Ok, so suicide is a morally defensible act, but the conditions that most typically drive people to suicide aren’t acceptable reasons. What is permissible? His conclusion points toward one:
Pliny gives an account of a certain Hyperborean people whose climate is so temperate that the inhabitants do not usually die before they actually want to; when they become weary, having had their fill of life and reached an advanced age, they hold a joyful celebration and then leap into the sea from a high cliff set aside for this purpose.
So he supports a kind of joyous suicide at an advanced age when people have just determined “enough already.” Assisted suicide is something acceptable in our culture, although we assume there must be some kind of suffering involved for it to be fully socially acceptable.
Montaigne makes his case in the essay, but I’m still put off by it. I don’t understand rational suicide at all and I fully believe that the vast majority of those who choose to take their lives are suffering from some kind of mental disorder that needs treatment to restore hope and build resilience. Glorifying those who chose rational suicide for philosophical reasons further stigmatizes those who suffered and then died.
And to support this argument, the wonderful writer Stefan Zweig took his own life shortly after writing is own short book about Montaigne. I hate to think that he might have been swayed by Montaigne’s arguments.
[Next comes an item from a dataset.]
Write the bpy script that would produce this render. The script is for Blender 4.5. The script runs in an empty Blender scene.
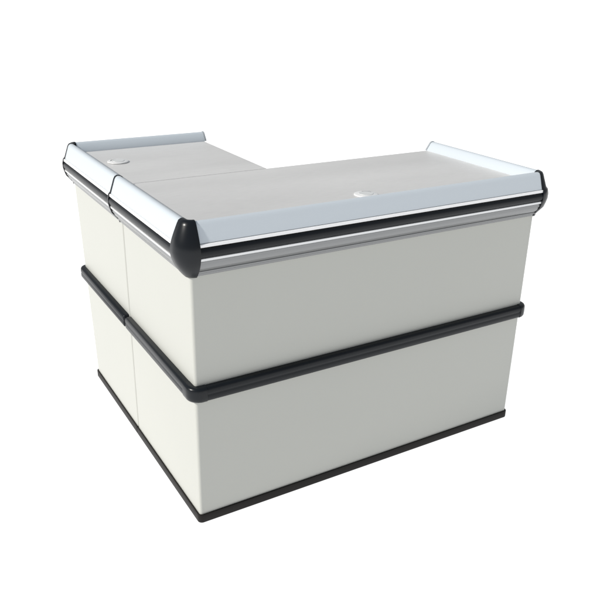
import bpy, bmesh, math
from mathutils import Vector
C=bpy.context.scene.collection
L,W,D,E=1.160,.4867,.513,.522
D2=D+E
HT=.845; HB=.412; GAP=.004
# ---------------------------------------------------------------- materials
def mat(name,col,rough=.5,metal=0.,coat=0.,noise=None,bump=None,spec=.5,broad=None):
    m=bpy.data.materials.new(name); m.use_nodes=True; nt=m.node_tree; b=nt.nodes['Principled BSDF']
    b.inputs['Base Color'].default_value=(*col,1); b.inputs['Roughness'].default_value=rough
    b.inputs['Metallic'].default_value=metal; b.inputs['Coat Weight'].default_value=coat
    b.inputs['Specular IOR Level'].default_value=spec
    tc=nt.nodes.new('ShaderNodeTexCoord')
    def nz(scale,vec,detail=6,rg=.65):
        mp=nt.nodes.new('ShaderNodeMapping'); mp.inputs['Scale'].default_value=vec
        nt.links.new(tc.outputs['Object'],mp.inputs['Vector'])
        n=nt.nodes.new('ShaderNodeTexNoise'); n.inputs['Scale'].default_value=scale; n.inputs['Detail'].default_value=detail; n.inputs['Roughness'].default_value=rg
        nt.links.new(mp.outputs['Vector'],n.inputs['Vector']); return n
    if noise:
        scale,vec,c0,c1,r0,r1=noise
        n=nz(scale,vec)
        r=nt.nodes.new('ShaderNodeValToRGB'); r.color_ramp.elements[0].position=.3; r.color_ramp.elements[1].position=.7
        r.color_ramp.elements[0].color=(*c0,1); r.color_ramp.elements[1].color=(*c1,1)
        nt.links.new(n.outputs['Fac'],r.inputs['Fac']); out=r.outputs['Color']
        if broad:
            n2=nz(broad[0],broad[1],2,.4)
            mr2=nt.nodes.new('ShaderNodeMapRange'); mr2.inputs['From Min'].default_value=.3; mr2.inputs['From Max'].default_value=.7
            mr2.inputs['To Min'].default_value=broad[2]; mr2.inputs['To Max'].default_value=broad[3]
            nt.links.new(n2.outputs['Fac'],mr2.inputs['Value'])
            mx=nt.nodes.new('ShaderNodeVectorMath'); mx.operation='SCALE'
            nt.links.new(out,mx.inputs[0]); nt.links.new(mr2.outputs['Result'],mx.inputs['Scale']); out=mx.outputs[0]
        nt.links.new(out,b.inputs['Base Color'])
        mr=nt.nodes.new('ShaderNodeMapRange'); mr.inputs['To Min'].default_value=r0; mr.inputs['To Max'].default_value=r1
        nt.links.new(n.outputs['Fac'],mr.inputs['Value']); nt.links.new(mr.outputs['Result'],b.inputs['Roughness'])
    if bump:
        sc,vec,st,dist=bump
        n=nz(sc,vec,3,.5)
        bp=nt.nodes.new('ShaderNodeBump'); bp.inputs['Strength'].default_value=st; bp.inputs['Distance'].default_value=dist
        nt.links.new(n.outputs['Fac'],bp.inputs['Height']); nt.links.new(bp.outputs['Normal'],b.inputs['Normal'])
    return m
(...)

One final thought on this essay—it’s a really strange title. There’s one story Montaigne tells of an elderly woman on Cea who took her life at 90 and wanted a witness, but there’s no sign that there was any ritual tied to her act. The quote I gave about the Hyperboreans doesn’t concern that isle either, but it covers customs. So perhaps someone misread the essay and applied a sloppy title.
It doesn’t exactly roll off the tongue either.